In April 1981, I was asked to give testimony before the Senate Labor Committee on the Davis-Bacon Act [of 1931].  During Ray Marshall’s term as secretary of Labor in the Carter administration, he had testified before the corresponding House sub-committee that Davis-Bacon did not have discriminatory effects on non-union workers and blacks.  The fact, however, is that the act was racially motivated law, and it sought to prevent black construction workers from competing with their white counterparts.

Consider the following examples of the 1931 testimony in support of the legislation: Representative Clayton Allgood of Alabama said, “Reference has been made to a contractor from Alabama who went to New York with bootleg labor.  This is a fact.  That contractor has cheap colored labor that he transports, and he puts them in cabins, and it is labor of that sort that is in competition with white labor throughout the country.  This bill has merit, and with the extensive building program now being entered into, it is very important that we enact this measure.”  Representative John J. Cochran of Missouri echoed similar sentiments, saying that he had “received numerous complaints in recent months that Southern contractors employing low-paid colored mechanics getting work and bringing the employees from the South.”  William Green, president of the AFL, made the union position’s clear: [C]olored labor is being sought to demoralize wage rates.”

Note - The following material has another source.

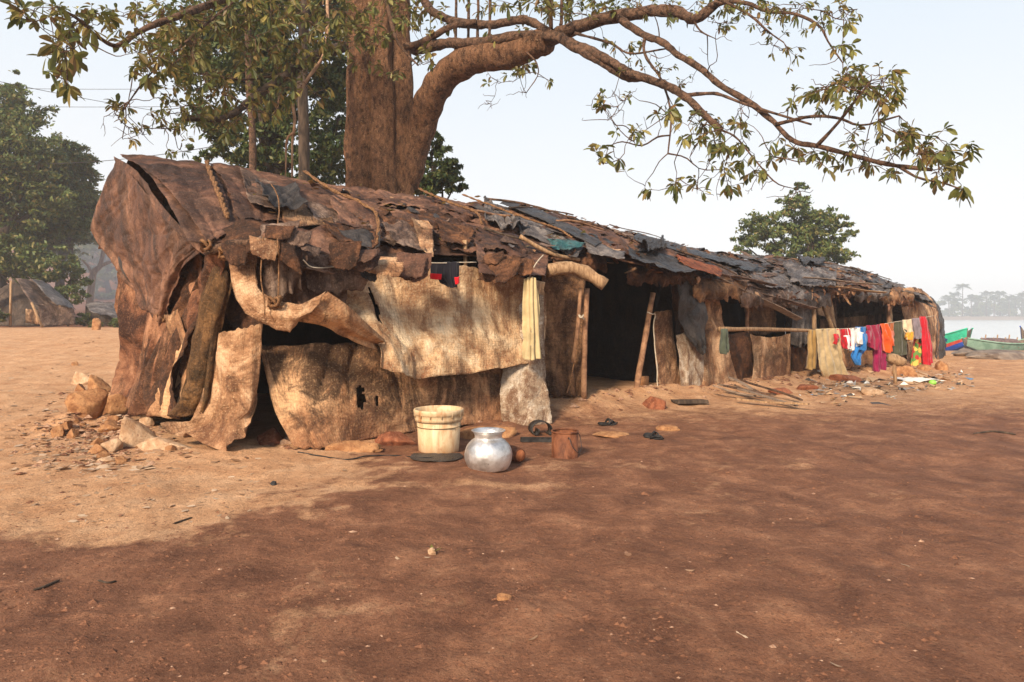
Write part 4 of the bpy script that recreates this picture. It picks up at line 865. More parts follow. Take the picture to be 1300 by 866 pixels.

Ignorant, bigoted, and benighted politicians and labor-union officials – bent on nothing more noble than creating special privileges for the politically influential at the expense of the politically most vulnerable – have no trouble understanding the basic economic insight that raising the cost to employers of using certain kinds of labor increases employers’ incentives to substitute out of that kind of labor and into some alternative methods of production.  In stark and sad contrast, today’s “Progressive” politicians, pundits, professors, and preachers seem unable to grasp this simple point.